You will often hear about the unique position of the US dollar as the reserve currency of the world.
What does it actually mean? And why does it matter? Here, I will be answering these questions in very simple words.
When a country wants to strengthen its currency, it has to increase its interest rate. A high-interest rate squeezes the money supply and, hence, increases the value of currency. But a high-interest rate hurts the economy. It slows down output and increases the unemployment rate. This is why strong currency comes at the expense of a slowing economy.
The best part of the dollar story is that it is used as a reserve currency by central banks and sovereign wealth funds. This is where the sweet story begins.
When central banks and sovereign wealth funds invest their money in government bonds, the US interest rate gets lowered. So, you get a low-interest rate and a strong currency at the same time. This is a unique privilege enjoyed by the USA.

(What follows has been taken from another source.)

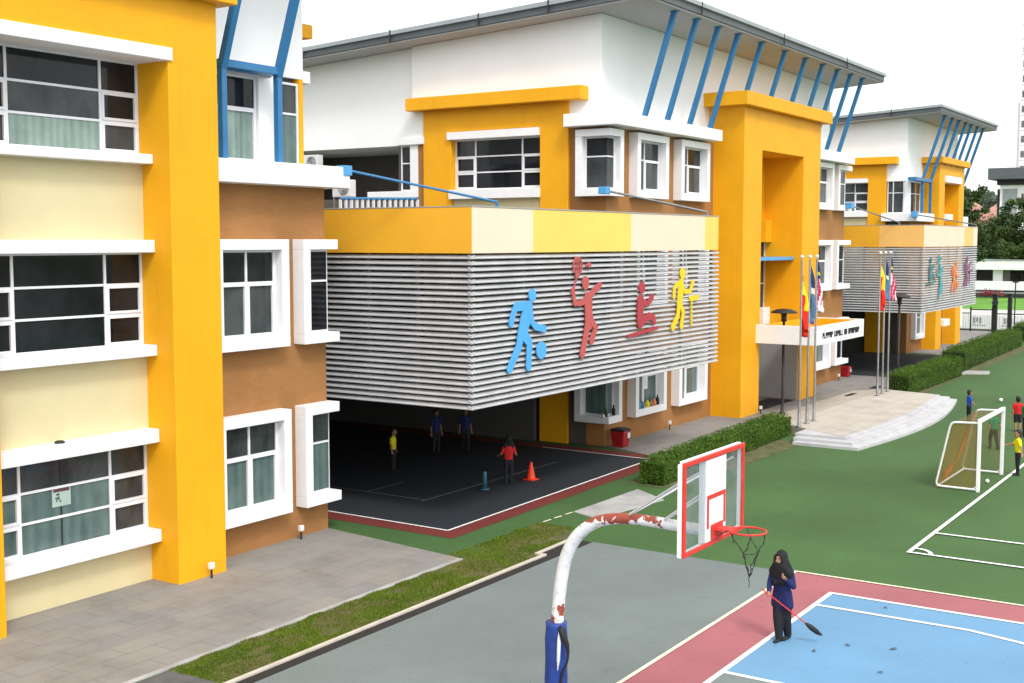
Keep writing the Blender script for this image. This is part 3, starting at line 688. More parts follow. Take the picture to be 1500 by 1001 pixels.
def annex(name, label, x0, x1, yf, yb, zb, left_panels, front_panels, figs):
    o = thing(name, label, 'annex', ((x0 + x1) / 2, yf + 3, 0), 'louvred annexes')
    ZP0, ZP1 = 6.90, 8.03
    nb = 26; pitch = (ZP0 - .02 - zb) / nb
    s1 = MB(); s2 = MB()
    for k in range(nb):
        z = zb + pitch * (k + .5)
        # aerofoil blade: tilted, nose out
        pr = [(.0, -.030), (.018, -.046), (.05, -.045), (.115, .012), (.135, .046), (.118, .054), (.05, .020), (.012, -.004)]
        dz = [(a, z + b * 1.06) for a, b in pr]
        s1.prism([(yf + a, q) for a, q in dz], x0 + .004, x1 + .12, 0, 'x')
        s2.prism([(x0 + a, q) for a, q in dz], yf + .004, yb - .1, 0, 'y')
    sc1 = s1.build('louvre_screen', M['slat'], o); sc2 = s2.build('louvre_screen', M['slat'], o)
    sc1.modifiers.new('b', 'BEVEL').width = .004; sc2.modifiers.new('b', 'BEVEL').width = .004
    part('louvre_mullion', M['steel'], o, [(x, x + .08, yf + .19, yf + .27, zb + .05, ZP0 - .01) for x in [x0 + .2 + (x1 - x0 - .3) * k / 6 for k in range(7)]]
         + [(x0 + .19, x0 + .27, y, y + .08, zb + .05, ZP0 - .01) for y in [yf + .2 + (yb - yf - .6) * k / 3 for k in range(1, 4)]], 0)
    for a, b_, m in front_panels: part('parapet_panel', M[m], o, [(a, b_ - .006, yf, yf + .14, ZP0, ZP1)], .006)
    for a, b_, m in left_panels: part('parapet_panel', M[m], o, [(x0 - .005, x0 + .14, a + .003, b_ - .003, ZP0 + .001, ZP1 - .001)], 0)
    part('parapet_coping', M['gutter'], o, [(x0 - .015, x1 + .02, yf - .015, yf + .16, ZP1, ZP1 + .03), (x0 - .015, x0 + .16, yf + .16, yb, ZP1, ZP1 + .029)], .006)
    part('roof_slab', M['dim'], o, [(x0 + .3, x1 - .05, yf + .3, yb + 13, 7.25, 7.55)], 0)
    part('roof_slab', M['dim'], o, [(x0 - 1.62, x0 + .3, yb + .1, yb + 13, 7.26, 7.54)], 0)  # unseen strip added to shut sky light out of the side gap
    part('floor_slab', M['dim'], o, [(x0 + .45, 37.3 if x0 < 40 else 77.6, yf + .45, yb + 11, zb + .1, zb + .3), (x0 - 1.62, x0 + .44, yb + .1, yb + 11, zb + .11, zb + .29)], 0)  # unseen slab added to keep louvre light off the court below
    for fn, args, m, lab in figs:
        mb = MB(); fn(mb, TF(*args), yf - .03); mb.build('sport_figure', M[m], o, 0, lab)
    return o
a1 = annex('louvred_annex', 'near grey louvred annex above the shaded court with orange and peach parapet', 24.5, 39.2, 17.2, 22.6, 3.02,
    [(17.2, 22.6, 'orange_p')], [(24.5, 27.3, 'peach_p'), (27.3, 32.8, 'yel_p'), (32.8, 38.1, 'peach_p'), (38.1, 39.2, 'yel_p')],
    [(fig_dribble, (25.98, 3.86, 1), 's_blue', 'blue cut-out figure bouncing a ball'), (fig_badminton, (29.20, 4.0, 1), 's_red', 'red cut-out figure swinging a badminton racket'),
     (fig_sit, (32.55, 4.36, 1), 's_crim', 'crimson cut-out figure sitting above a bar'), (fig_table, (35.45, 4.38, .97), 's_yel', 'yellow cut-out figure playing table tennis')])
a2 = annex('louvred_annex', 'far grey louvred annex with orange and pale parapet behind the second set of flagpoles', 65.75, 77.8, 17.25, 22.3, 3.38,
    [(17.25, 19.6, 'ltorange_p'), (19.6, 22.3, 'orange_p')], [(65.75, 74.5, 'peach_p'), (74.5, 76.7, 'ltorange_p'), (76.7, 77.8, 'peach_p')],
    [(fig_sit, (66.3, 4.9, .9), 's_green', 'dark teal cut-out figure'), (fig_badminton, (68.4, 4.1, .85), 's_teal', 'teal cut-out figure'),
     (fig_dribble, (71.6, 4.35, .82), 's_org', 'orange cut-out figure'), (fig_table, (74.5, 4.6, .85), 's_pur', 'purple cut-out figure')])
def rod(o, a, b_, r=.035, m='steel'):
    mb = MB(); a = Vector(a); b_ = Vector(b_); mb.tube([a, b_], r, 10); mb.tube([b_, b_ + Vector((0, 0, -.16))], r * 1.2, 8); mb.build('tie_rod', M[m], o)
rod(a1, (23.2, 20.0, 8.93), (25.7, 17.27, 8.18), .032, 'blue'); rod(a1, (36.6, 20.0, 8.87), (38.4, 17.27, 8.18), .04)
rod(a2, (62.55, 20.05, 8.98), (65.9, 18.6, 8.18), .035); rod(a2, (78.6, 21.1, 8.85), (77.6, 17.3, 8.18), .035)
# dark rear wall of the covered courts
def backwall(name, label, boxes):
    o = thing(name, label, 'wall', (boxes[0][0], boxes[0][2], 0)); part('wall_face', M['dim'], o, boxes, 0); return o
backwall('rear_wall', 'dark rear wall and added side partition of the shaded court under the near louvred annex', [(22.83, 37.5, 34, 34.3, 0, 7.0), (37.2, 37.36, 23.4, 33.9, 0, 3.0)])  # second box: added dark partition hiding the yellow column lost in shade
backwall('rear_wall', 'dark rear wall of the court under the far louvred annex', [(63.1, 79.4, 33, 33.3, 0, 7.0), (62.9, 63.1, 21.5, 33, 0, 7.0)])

# ------------------------------------------------------------------ air conditioners and railing on the roof deck
def ac_unit(label, loc):
    t = thing('air_conditioner', label, 'air conditioner', loc, 'roof deck air conditioners')
    x, y, z = loc
    part('casing', M['ac'], t, [(x - .17, x + .17, y - .42, y + .42, z, z + .62)], .025)
    f = MB(); rgx = Matrix.Rotation(R(90), 3, 'Y')
    for k in range(5):
        r0 = .25 - k * .05
        ring = [(x - .178, y - .1 + r0 * math.cos(2 * math.pi * j / 20), z + .31 + r0 * math.sin(2 * math.pi * j / 20)) for j in range(21)]
        f.tube(ring, .008, 5, 0, False)
    f.build('fan_grille', M['frame'], t)
    d = MB(); d.prism([(y - .1 + .26 * math.cos(2 * math.pi * j / 24), z + .31 + .26 * math.sin(2 * math.pi * j / 24)) for j in range(24)], x - .171, x - .1705, 0, 'x'); d.build('fan', M['dark'], t)
    part('stand', M['steel'], t, [(x - .16, x - .11, y - .38, y - .33, 7.56, z), (x - .16, x - .11, y + .33, y + .38, 7.56, z), (x + .11, x + .16, y - .38, y - .33, 7.56, z), (x + .11, x + .16, y + .33, y + .38, 7.56, z)], 0)
    return t
ac_unit('white air conditioner under the eave of the dark loggia, upper of two', (37.0, 33.75, 10.0))
ac_unit('lower white air conditioner, behind the blue railing at the end of the brown wall', (34.0, 29.5, 8.78))
rl = thing('roof_railing', 'short blue railing with white balusters on the annex roof deck', 'railing', (33, 26, 7.55))
a = Vector((31.5, 27.5, 0)); b_ = Vector((33.0, 25.4, 0))
mb = MB(); mb.tube([a + Vector((0, 0, 8.62)), b_ + Vector((0, 0, 8.62))], .05, 8); mb.build('handrail', M['blue'], rl)
mb = MB()
for k in range(15):
    p = a.lerp(b_, k / 14); mb.box(p.x - .025, p.x + .025, p.y - .045, p.y + .045, 7.55, 8.6)
mb.build('balusters', M['frame'], rl)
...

On top of this, the stock market and property prices remain robust. Crowning them both, the US government can now print a strong dollar at a cheap interest rate and fund government financing. And as long as international trade is growing and the dollar keeps its hegemony, they can keep doing it at a certain level for the foreseeable future.
This is why Russian President Vladimir Putin once said, “Yes, we depend on oil and gas, but we don’t have a money printing machine like the USA. They can depend on printing money.”